By the fall, if all goes according to plan, a boxy van, une navette autonome, will make its way without a driver along a main strip of the Montreal suburb Terrebonne. This kind of project may be among the first steps of the revolution-to-come of self-driving vehicles.
Gently rolling along a preset course, at no more than 25 kilometres an hour, the pilot project is based on one in Lyon, France, and is in the process of getting provincial regulatory approval.
But the shuttle would seem far more sedate than the fleets of driverless cars people have imaged tooling around residential blocks or self-driving truck convoys thundering down the highway. This may be the more practical, immediate future of autonomous vehicles in Canada, according to experts.
And in the near term, it is a future in which driverless systems won't actually drive the cars. Instead, the driverless technology will be used to monitor drivers for potential errors.
More than just stepping-stones, these applications will show how an autonomous-mobility future might realistically come to be, said Steven Waslander, associate professor at the University of Waterloo and director of the Waterloo Autonomous Vehicles Laboratory.
On open roads at regular speeds, the technology is still far from adequate. An alert driver still needs to be at the wheel. Witness the driver killed in Florida last year in a self-driving Tesla. He was reportedly watching a film, distracted when the car collided with a tractor-trailor truck.
"The levels of reliability that humans can achieve – we're talking about one death every hundred million miles for drivers in North America – we're nowhere near that with autonomous cars," Dr. Waslander said.
The best driverless systems can run roughly 8,000 kilometres between times when they become confused and an alert driver has to intervene, Dr. Waslander said. Ironically, the danger will only worsen as the technology improves. Drivers will become more complacent, letting the cars drive themselves and not staying alert to that one rare instance when a driver suddenly has to take control. The technology has to become far better than humans for it to work.
"I don't think people are really going to accept autonomous cars until they are significantly better than human drivers," Dr. Waslander said.
Industry watchers see future funding for development in this sector in part from sources such as Innovation, Science and Economic Development Canada, with its recently announced $950-million supercluster funding initiative, likely to be partly earmarked for autonomous vehicles and all of its artificial-intelligence offshoots. Meanwhile, the University of Waterloo's research, for instance, has in part been coming from the federal Natural Sciences and Engineering Research Council of Canada's Research Tools and Instruments Grants Program. Expectations are that funding will only increase as the auto industry, insurers and policy makers continue to concentrate on driverless vehicles.
And as ambitious research continues, the near-term outcome will be the more practical applications, the gently rolling shuttle buses and systems that monitor drivers.
"It will monitor what you are doing in your car, and look at you and the road around you," Dr. Waslander said. "And whenever it's absolutely certain that you're making a mistake, it can buzz you, alert you, even take over and mitigate the effect."
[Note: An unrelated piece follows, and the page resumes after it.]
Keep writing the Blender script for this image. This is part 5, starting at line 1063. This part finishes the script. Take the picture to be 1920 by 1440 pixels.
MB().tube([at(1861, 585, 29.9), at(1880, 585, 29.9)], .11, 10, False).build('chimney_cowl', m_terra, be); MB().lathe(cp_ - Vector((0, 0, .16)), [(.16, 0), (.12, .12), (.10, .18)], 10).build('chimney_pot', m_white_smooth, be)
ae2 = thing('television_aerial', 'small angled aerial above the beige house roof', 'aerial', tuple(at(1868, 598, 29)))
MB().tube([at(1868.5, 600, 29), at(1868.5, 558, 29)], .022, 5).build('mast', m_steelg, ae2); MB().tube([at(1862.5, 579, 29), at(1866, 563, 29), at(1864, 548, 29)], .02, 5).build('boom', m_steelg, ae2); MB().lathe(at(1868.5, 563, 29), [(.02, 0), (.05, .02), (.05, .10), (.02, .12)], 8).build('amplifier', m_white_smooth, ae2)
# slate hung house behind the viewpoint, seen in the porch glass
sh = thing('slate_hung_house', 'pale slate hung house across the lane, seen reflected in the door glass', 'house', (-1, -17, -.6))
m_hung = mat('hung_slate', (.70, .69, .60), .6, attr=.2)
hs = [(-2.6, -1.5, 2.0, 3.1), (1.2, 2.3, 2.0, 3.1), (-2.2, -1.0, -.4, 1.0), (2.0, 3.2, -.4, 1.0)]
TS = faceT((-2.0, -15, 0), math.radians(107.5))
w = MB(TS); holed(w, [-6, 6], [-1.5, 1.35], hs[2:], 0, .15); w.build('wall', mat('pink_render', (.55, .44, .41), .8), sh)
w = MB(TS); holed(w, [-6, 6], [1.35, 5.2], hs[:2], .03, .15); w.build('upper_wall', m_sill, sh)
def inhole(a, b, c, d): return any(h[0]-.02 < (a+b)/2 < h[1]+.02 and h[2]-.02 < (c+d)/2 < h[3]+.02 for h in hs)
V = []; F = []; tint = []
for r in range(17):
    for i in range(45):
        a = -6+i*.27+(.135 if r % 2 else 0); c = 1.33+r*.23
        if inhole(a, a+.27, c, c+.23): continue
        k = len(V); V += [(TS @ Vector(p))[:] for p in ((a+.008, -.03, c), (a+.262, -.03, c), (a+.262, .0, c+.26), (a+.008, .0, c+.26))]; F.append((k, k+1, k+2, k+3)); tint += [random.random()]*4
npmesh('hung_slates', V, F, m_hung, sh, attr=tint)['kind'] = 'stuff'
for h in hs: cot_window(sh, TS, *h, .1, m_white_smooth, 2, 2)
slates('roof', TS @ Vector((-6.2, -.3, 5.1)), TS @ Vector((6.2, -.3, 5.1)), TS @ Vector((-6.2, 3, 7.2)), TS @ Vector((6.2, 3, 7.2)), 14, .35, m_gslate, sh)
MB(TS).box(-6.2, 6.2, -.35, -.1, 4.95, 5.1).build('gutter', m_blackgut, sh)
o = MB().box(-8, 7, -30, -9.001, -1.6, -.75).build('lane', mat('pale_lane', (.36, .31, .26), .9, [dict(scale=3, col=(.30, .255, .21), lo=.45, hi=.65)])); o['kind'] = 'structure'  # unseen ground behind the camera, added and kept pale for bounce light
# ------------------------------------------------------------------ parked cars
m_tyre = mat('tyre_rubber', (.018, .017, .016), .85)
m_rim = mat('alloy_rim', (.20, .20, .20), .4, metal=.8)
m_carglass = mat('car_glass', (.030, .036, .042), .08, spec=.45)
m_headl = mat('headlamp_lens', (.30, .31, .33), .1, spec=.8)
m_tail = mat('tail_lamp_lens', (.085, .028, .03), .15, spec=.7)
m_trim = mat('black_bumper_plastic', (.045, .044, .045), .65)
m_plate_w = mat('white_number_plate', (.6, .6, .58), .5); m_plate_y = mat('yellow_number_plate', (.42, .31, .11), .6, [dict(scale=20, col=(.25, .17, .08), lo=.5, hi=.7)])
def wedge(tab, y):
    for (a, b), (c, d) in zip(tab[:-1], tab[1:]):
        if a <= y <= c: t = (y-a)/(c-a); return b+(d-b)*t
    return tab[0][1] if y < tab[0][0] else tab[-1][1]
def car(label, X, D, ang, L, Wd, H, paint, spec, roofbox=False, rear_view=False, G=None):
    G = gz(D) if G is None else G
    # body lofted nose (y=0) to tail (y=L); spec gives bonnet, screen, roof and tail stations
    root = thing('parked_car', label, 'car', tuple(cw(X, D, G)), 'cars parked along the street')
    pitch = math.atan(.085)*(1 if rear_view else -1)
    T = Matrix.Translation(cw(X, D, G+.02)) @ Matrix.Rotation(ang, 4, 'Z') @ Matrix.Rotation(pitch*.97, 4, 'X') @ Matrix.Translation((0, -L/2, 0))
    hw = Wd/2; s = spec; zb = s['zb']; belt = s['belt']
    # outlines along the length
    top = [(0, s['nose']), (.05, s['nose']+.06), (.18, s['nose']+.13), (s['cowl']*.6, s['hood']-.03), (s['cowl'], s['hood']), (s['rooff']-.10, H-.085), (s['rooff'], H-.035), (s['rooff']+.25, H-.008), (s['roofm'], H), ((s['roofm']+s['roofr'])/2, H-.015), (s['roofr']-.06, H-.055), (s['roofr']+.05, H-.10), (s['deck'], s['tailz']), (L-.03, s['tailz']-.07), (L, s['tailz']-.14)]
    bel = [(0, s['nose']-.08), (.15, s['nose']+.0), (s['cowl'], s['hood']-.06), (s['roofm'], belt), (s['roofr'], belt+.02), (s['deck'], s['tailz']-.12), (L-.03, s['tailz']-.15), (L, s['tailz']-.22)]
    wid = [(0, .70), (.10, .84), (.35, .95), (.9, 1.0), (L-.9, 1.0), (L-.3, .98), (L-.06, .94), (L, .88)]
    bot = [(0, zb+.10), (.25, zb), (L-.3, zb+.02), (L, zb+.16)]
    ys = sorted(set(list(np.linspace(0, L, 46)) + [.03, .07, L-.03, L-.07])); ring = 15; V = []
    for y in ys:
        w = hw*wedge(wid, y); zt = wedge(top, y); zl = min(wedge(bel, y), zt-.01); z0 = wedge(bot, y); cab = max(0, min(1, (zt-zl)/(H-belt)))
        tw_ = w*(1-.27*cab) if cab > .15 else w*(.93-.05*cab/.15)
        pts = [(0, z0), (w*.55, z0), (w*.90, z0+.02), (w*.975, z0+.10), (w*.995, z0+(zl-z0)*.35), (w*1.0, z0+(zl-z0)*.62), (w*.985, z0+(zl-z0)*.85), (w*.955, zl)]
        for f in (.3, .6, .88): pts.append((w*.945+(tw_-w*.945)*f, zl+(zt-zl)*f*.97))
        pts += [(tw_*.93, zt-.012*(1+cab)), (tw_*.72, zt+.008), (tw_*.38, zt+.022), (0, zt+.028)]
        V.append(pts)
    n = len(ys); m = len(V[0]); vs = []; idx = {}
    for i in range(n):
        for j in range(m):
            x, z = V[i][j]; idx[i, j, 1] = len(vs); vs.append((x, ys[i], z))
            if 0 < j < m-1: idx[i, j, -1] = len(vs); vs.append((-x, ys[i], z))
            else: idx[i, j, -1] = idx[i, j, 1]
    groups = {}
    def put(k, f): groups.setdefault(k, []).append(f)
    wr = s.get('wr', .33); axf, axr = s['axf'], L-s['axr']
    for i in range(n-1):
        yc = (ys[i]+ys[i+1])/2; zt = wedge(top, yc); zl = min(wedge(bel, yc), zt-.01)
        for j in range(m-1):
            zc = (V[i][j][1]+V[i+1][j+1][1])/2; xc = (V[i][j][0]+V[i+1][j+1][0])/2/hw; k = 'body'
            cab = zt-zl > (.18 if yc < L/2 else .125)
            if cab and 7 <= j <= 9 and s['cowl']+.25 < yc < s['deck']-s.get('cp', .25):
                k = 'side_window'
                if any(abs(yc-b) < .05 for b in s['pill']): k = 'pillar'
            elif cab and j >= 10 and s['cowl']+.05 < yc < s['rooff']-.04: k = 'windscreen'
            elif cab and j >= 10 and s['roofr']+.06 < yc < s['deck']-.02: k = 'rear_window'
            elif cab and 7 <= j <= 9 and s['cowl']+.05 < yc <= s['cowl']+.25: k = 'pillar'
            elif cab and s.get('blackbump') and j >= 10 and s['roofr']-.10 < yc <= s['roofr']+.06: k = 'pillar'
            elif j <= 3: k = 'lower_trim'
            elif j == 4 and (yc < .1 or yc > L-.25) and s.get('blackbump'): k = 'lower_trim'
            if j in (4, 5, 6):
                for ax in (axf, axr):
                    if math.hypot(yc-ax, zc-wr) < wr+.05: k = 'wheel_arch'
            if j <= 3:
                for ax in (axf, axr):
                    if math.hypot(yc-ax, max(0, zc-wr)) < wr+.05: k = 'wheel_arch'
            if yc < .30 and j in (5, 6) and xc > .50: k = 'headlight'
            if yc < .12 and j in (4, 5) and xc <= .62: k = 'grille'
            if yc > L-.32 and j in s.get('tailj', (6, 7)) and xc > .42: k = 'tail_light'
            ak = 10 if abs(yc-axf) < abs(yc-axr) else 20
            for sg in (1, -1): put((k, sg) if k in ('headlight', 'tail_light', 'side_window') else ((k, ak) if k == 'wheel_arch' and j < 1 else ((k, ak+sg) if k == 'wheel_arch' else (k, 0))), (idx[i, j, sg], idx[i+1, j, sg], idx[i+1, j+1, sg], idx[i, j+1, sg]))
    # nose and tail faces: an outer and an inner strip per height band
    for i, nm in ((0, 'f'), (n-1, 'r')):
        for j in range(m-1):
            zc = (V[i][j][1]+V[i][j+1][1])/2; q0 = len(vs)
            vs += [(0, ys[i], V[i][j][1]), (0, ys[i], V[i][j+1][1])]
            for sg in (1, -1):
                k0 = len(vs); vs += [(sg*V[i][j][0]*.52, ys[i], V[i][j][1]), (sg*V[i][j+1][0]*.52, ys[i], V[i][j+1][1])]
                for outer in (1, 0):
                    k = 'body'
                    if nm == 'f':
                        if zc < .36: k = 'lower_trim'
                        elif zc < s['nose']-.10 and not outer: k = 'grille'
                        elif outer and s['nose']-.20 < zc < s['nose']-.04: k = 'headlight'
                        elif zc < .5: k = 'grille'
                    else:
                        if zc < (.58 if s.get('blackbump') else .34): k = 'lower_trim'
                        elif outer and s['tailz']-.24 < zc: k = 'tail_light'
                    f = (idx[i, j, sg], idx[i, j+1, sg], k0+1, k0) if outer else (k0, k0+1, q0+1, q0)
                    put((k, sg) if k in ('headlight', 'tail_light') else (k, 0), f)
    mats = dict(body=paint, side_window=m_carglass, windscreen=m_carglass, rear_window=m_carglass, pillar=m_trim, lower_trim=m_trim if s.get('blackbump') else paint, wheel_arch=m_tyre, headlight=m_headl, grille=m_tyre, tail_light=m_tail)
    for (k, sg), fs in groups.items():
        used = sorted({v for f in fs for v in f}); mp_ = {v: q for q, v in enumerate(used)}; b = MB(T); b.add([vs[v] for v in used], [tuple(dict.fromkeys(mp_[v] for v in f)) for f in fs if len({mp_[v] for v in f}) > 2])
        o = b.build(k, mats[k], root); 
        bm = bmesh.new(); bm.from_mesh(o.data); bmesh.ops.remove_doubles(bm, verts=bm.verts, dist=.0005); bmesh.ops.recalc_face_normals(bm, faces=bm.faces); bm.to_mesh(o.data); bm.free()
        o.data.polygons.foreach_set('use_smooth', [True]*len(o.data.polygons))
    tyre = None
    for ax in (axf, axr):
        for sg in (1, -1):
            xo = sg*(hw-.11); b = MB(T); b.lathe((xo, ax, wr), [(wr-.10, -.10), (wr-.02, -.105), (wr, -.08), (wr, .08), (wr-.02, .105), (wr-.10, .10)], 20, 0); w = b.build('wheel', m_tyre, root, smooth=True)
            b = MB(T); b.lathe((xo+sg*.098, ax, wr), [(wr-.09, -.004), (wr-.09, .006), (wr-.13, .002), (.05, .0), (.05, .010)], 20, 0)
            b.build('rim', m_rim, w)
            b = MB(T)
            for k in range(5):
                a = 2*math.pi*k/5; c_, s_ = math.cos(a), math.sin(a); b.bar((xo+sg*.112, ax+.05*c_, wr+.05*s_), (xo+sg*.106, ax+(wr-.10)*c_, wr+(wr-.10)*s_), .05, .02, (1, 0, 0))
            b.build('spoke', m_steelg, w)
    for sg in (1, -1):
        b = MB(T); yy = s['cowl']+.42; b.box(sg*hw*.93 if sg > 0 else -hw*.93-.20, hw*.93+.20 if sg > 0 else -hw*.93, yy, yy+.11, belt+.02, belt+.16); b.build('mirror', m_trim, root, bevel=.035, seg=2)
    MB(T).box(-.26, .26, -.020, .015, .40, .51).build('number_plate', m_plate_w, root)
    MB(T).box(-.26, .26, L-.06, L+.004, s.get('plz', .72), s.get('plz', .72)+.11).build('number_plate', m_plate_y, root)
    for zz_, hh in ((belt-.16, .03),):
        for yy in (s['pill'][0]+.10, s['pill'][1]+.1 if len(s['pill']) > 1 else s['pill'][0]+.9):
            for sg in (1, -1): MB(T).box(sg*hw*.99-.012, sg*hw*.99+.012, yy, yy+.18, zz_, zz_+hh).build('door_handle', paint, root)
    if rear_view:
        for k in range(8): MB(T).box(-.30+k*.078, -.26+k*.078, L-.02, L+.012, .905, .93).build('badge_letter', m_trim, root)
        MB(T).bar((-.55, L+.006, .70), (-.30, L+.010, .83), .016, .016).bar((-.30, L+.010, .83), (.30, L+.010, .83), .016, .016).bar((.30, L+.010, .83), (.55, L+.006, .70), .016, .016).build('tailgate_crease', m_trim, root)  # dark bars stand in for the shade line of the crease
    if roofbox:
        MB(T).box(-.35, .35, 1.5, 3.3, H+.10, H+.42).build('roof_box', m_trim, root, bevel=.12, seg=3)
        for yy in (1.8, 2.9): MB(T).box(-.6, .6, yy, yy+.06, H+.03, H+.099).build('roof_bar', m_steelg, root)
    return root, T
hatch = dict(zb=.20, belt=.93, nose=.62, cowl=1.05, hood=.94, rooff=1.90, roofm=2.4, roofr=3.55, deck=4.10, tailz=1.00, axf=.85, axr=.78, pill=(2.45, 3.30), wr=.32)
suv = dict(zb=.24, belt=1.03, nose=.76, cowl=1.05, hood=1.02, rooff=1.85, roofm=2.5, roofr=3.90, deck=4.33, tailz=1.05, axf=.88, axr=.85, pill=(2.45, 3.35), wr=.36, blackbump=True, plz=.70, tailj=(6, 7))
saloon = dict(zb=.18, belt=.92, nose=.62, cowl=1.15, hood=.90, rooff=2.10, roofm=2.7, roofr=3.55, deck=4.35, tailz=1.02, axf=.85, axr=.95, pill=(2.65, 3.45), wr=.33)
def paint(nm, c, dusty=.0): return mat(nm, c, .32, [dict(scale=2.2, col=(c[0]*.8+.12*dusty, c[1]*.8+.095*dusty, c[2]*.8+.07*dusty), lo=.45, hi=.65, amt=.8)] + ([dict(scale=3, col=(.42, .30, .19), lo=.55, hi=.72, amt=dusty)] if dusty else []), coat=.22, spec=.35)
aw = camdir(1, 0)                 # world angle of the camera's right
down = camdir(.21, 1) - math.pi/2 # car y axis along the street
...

But Canadian engineers and policy makers view autonomous technology, in some form or another, as the future of cars. Within 10 years, cars with artificial intelligence and accessing massive data systems to navigate may become the norm, especially as the next generation 5G mobile networks emerge.
"The important thing is that Canada's biggest impact is not in the traditional auto sector, but on the technology side. If you buy a new car today, about 5 per cent of the value is technology. By the mid-2020s, between 40 and 60 per cent of the value of the car will be technology. So, we've got companies involved in processing software, connectivity, cybersecurity," said Barrie Kirk, executive director of the Canadian Automated Vehicles Centre of Excellence, a consultancy and advocacy firm.
The hope for the Terrebonne shuttle is to use it for short, added extensions of the metro system. The project is a public-private partnership between Urbis, the public transit arm of the Les Moulins Regional County Municipality, the French company Navya developing the vehicle, and French-Quebecois passenger transportation operator Keolis Canada.
The front and rear look the same, and the shuttle will roll along automatically with a maximum of 15 passengers to the larger transit system. Although it will be restricted to 25 km/h, the shuttle's technology can go up to 40 km/h.
Although the pilot project would have just one shuttle, the hope is to have many in use eventually, "bringing more people to public transportation," said Marie Hélène Cloutier, vice-president of passenger experience, marketing and sales at Keolis Canada.
"We basically map the road that we want the shuttle to take. So, as an example, in Lyon, we have five stops," she said. Passengers select a stop by clicking on a screen. Keolis plans to have an attendant on board at all times during the project.
As simple as the ride may seem, it will rely on complicated mapping, as do all driverless vehicles. "That's a huge amount of data. And especially considering that conditions change so quickly, you actually need not just one map of every environment. You need hundreds. You need one at night, one in the daytime, one in snow, one in rain," Dr. Waslander said.
The next major step will be to manage that data, to eliminate information that is not needed in every map, such as structures which never change, and to focus on data that is needed at that moment for that car.
"You go to any autonomous driving conference, and there are four or five map companies that are showing what they have collected so far, and where they're going. It's pretty fascinating," Dr. Waslander said.